Hone Harawira, an elected member of New Zealand parliament for the newly formed Mana Party, caused a stir on July 14 when he refused to swear allegiance to the English queen in order to take his seat.
Instead, Harawiri swore allegiance, in Maori, to Te Tiriti o Waitangi (the 1840 treaty between Maori tribes and Britain that recognised Maori ownership of their lands.)
Stuff.co.nz said that day that parliamentary speaker Lockwood Smith refused to swear Harawira in as an MP on the grounds his affirmation was not legal.
“As Harawira left the debating chamber, supporters sung from the public galleries in defiance of Smith's ruling for them to cease,” the article said.
“Outside Parliament a large crowd of supporters gathered to perform a haka as Harawira prepared to address them clad in a traditional feather cloak.”
By refusing to swear an oath to the queen, Harawira was fulfilling an election promise in the June 25 Te Tai Tokerau by-election.
Harawira first won the Te Tai Tokerau seat as a member of the Maori Party in 2005, but he left the party over its deals with the right-wing National Party government.
The Mana Party was formed in April on a platform of Maori liberation and workers' rights.
Joe Carolan, a member of the Mana Party in Auckland, campaigns organiser for the Unite union and editor of SocialistAotearoa.blogspot.com, told Green Left Weekly: “The reality is New Zealand is a colonial state and was founded on theft of Maori land and murder of Maori people.
“For parliament to force a representative of Maori people to swear allegiance to the queen before his own people or before New Zealand's founding document ― the treaty ― it is a huge insult.
Carolan said Harawira's stance “began a big national debate about archaic institutions such as the monarchy and the class society it represents, as well as an Anglo-centric culture that is not in touch with 21st century working-class reality in New Zealand”.
“It also demonstrated how the Mana Party intends to conduct its business in the capitalist parliament. How we start is how we intend to continue.”
Carolan said the Mana Party's approach to parliament could be summed up in the argument of Irish socialist republican James Connolly: The capitalist parliament is a dungheap from the top of which you can blow the trumpet of freedom.
“To be thrown out of parliament within three minutes of entering the place must be a world record for a radical left-wing party. It shows the fear and contempt the establishment holds us in.
“This is how we intend to use parliament ― to be disturbers of the peace, as Connolly said.
“We are proud of Honi for his stance.”
In the November elections, the party is looking to get its vice presidents ― veteran activist John Minto and radical lawyer Annette Sykes ― elected to join Harawira.

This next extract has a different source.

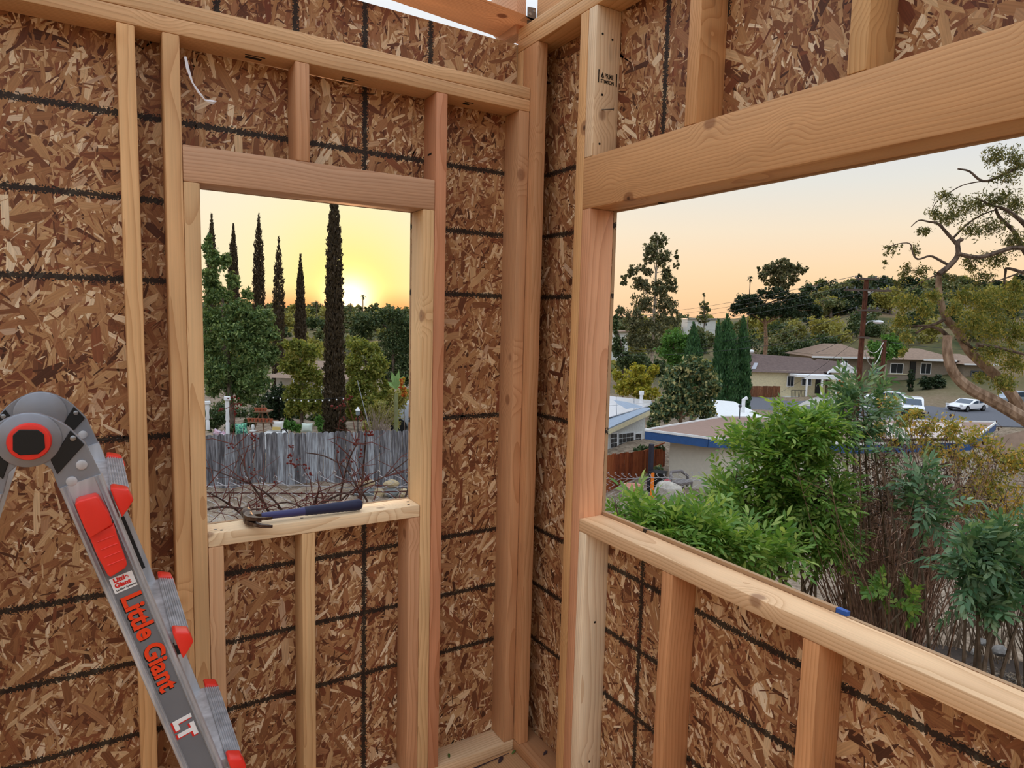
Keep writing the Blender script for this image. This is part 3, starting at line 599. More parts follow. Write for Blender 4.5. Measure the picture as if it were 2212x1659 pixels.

Carolan told Green Left Weekly: “What is apparent [in NZ politics] is a gap on the left. The Labour Party has plummeted to all time low of 27%.”
In power, Labour has attacked workers' living standards, sold off public assets and introduced the goods and services tax.
Carolan said, in contrast, Mana was committed to abolishing the GST, taking the rich and achieving full employment.
“We want to use the billions used to bailout finance to create full-time jobs on living wage for all.”
“We are here to fundamentally change New Zealand,” Carolan said. “We are not fucking around.”